What you should do: Set down the material exactly as given, please, from its first line through the line that includes "tag(BB2, 'dark notice".

★ ★ ★ ★ ★

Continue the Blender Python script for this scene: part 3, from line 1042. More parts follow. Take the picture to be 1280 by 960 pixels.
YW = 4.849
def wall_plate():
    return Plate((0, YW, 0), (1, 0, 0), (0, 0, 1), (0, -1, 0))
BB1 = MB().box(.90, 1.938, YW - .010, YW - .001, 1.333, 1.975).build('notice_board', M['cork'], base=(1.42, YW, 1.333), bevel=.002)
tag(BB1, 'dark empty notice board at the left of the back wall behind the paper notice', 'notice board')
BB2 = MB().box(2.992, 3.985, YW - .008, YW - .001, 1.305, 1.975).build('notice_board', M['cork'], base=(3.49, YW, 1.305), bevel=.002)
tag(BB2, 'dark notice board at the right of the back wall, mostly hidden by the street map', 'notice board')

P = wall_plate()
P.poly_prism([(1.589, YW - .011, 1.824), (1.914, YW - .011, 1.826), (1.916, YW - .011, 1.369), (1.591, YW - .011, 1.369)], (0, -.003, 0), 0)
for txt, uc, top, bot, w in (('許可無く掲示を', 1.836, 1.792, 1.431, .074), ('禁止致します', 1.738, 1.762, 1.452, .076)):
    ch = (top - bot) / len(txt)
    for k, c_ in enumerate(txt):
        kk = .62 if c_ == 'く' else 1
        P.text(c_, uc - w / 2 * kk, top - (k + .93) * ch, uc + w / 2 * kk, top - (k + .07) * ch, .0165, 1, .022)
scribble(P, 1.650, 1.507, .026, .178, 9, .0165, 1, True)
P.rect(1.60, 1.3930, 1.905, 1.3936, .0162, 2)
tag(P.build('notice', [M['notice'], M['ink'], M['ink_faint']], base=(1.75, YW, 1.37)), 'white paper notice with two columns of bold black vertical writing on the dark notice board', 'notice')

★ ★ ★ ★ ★

Response to the task:
Continue the Blender Python script for this scene: part 3, from line 1042. More parts follow. Take the picture to be 1280 by 960 pixels.
YW = 4.849
def wall_plate():
    return Plate((0, YW, 0), (1, 0, 0), (0, 0, 1), (0, -1, 0))
BB1 = MB().box(.90, 1.938, YW - .010, YW - .001, 1.333, 1.975).build('notice_board', M['cork'], base=(1.42, YW, 1.333), bevel=.002)
tag(BB1, 'dark empty notice board at the left of the back wall behind the paper notice', 'notice board')
BB2 = MB().box(2.992, 3.985, YW - .008, YW - .001, 1.305, 1.975).build('notice_board', M['cork'], base=(3.49, YW, 1.305), bevel=.002)
tag(BB2, 'dark notice board at the right of the back wall, mostly hidden by the street map', 'notice board')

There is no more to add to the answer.